START
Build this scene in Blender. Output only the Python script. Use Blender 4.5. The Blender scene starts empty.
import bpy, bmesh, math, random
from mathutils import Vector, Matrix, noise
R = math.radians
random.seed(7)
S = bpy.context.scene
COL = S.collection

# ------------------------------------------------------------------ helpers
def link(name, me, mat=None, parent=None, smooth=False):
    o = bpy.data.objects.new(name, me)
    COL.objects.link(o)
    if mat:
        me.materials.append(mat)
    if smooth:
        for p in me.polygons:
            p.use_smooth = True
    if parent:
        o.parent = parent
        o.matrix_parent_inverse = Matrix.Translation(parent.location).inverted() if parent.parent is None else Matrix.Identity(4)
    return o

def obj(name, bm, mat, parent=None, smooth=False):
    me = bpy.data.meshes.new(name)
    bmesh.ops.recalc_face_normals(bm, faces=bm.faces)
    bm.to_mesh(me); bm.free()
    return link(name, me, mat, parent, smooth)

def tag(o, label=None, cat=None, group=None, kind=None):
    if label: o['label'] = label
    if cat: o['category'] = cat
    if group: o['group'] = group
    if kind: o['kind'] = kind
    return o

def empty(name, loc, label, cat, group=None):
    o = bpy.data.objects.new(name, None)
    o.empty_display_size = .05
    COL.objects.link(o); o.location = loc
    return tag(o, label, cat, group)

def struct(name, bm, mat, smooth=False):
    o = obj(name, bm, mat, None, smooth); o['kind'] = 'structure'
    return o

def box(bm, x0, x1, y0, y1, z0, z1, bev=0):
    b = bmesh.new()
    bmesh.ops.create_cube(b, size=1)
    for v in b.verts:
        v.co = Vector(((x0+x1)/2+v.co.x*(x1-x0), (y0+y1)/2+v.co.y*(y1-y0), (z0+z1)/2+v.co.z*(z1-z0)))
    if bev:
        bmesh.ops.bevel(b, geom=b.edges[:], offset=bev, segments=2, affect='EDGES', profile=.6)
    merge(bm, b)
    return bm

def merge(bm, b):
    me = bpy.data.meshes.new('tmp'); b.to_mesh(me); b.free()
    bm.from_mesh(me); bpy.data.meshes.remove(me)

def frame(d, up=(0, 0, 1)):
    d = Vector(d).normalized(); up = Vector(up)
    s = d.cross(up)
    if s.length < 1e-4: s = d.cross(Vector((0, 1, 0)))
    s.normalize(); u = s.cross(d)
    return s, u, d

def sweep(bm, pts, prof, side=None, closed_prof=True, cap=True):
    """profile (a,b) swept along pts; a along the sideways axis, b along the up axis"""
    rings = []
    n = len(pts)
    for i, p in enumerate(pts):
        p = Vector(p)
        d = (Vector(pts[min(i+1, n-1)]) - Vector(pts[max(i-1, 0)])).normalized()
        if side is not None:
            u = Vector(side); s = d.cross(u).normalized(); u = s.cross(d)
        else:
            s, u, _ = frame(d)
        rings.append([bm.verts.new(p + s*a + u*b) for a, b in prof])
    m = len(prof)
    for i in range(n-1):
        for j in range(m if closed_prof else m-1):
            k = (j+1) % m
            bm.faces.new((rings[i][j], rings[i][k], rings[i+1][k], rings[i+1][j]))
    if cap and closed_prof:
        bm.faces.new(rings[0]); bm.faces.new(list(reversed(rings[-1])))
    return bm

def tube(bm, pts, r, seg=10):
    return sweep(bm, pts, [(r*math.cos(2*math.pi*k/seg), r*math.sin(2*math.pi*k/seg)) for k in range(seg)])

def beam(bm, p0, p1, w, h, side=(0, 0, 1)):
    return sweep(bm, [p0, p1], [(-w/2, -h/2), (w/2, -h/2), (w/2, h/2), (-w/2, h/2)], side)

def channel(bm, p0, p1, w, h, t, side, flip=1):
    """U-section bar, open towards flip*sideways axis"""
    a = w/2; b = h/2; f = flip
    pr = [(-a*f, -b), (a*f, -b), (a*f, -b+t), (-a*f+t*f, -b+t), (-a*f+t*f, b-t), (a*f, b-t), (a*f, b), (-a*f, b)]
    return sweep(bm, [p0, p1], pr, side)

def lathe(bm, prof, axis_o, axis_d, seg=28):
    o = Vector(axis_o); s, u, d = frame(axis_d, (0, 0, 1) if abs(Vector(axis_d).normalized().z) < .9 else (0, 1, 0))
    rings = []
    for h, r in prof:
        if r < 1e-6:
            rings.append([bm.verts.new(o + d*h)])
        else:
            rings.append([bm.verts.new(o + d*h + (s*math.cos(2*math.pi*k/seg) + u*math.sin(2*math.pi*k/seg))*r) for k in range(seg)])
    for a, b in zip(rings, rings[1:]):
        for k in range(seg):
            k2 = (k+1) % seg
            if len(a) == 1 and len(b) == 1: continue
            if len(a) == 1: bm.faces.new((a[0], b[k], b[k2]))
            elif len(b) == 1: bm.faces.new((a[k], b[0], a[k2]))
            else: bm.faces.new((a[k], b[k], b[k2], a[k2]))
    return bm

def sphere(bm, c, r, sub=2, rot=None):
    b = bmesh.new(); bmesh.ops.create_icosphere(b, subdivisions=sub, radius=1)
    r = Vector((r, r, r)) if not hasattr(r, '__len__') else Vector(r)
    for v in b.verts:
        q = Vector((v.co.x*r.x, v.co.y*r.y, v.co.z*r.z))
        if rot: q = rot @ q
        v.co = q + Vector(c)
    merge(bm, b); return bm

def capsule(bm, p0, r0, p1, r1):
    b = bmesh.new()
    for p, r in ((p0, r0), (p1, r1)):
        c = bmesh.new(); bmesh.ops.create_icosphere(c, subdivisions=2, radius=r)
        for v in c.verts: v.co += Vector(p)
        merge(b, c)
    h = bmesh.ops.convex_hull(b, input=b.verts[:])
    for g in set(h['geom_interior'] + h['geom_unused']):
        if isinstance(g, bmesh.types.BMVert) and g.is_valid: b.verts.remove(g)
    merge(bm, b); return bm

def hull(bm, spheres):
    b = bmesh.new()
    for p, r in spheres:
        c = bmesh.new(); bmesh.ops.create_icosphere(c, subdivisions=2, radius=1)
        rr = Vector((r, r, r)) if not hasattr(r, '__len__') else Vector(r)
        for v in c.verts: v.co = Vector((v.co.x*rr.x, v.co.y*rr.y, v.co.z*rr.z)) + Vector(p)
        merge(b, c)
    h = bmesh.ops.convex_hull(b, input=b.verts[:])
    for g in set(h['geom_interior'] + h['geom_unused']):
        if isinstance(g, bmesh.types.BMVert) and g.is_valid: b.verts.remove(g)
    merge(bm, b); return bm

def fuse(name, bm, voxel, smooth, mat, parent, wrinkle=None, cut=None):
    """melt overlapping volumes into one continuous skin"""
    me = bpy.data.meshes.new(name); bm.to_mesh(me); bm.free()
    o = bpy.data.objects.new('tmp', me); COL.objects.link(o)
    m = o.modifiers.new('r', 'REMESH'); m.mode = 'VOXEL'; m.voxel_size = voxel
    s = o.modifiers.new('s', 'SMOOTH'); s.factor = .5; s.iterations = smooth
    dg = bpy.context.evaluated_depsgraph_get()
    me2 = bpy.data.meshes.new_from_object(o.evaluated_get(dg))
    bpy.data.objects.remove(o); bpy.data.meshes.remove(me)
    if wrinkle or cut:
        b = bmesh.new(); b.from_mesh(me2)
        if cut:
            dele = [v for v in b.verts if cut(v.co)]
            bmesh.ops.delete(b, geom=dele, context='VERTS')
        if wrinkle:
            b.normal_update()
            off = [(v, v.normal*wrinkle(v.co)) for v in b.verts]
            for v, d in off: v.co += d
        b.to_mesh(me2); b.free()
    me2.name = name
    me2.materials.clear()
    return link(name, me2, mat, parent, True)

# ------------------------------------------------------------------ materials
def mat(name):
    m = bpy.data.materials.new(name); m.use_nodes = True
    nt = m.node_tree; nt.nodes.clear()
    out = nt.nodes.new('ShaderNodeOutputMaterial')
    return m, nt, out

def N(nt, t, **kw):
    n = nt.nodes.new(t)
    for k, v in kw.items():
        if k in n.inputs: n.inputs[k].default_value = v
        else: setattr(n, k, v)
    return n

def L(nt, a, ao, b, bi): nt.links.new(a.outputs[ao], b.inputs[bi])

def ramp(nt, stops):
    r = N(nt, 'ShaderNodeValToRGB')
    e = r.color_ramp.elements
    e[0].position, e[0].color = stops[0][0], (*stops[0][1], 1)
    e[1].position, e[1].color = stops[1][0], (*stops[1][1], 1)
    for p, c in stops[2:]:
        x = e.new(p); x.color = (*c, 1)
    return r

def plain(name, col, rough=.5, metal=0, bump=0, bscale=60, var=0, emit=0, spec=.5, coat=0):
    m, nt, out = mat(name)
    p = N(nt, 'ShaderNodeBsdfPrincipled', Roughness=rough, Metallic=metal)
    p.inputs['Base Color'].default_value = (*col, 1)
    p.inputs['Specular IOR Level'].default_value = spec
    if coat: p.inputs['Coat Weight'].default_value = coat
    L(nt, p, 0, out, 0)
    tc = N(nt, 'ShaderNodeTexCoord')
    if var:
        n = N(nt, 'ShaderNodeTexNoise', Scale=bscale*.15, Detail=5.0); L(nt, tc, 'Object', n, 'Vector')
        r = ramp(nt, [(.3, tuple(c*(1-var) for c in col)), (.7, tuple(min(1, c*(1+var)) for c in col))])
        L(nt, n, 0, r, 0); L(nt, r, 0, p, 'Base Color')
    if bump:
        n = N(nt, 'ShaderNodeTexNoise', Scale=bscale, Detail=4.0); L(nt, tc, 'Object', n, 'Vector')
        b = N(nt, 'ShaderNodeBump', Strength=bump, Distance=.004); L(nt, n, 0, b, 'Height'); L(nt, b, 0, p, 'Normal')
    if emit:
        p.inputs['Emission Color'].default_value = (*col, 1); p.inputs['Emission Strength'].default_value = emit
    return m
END
-- TASK REQUIREMENTS --
Lines from the start of the material above through the line containing "COL = S.collection" are to be duplicated exactly, and only those.

-- RESULT FOR THIS EXERCISE --
Build this scene in Blender. Output only the Python script. Use Blender 4.5. The Blender scene starts empty.
import bpy, bmesh, math, random
from mathutils import Vector, Matrix, noise
R = math.radians
random.seed(7)
S = bpy.context.scene
COL = S.collection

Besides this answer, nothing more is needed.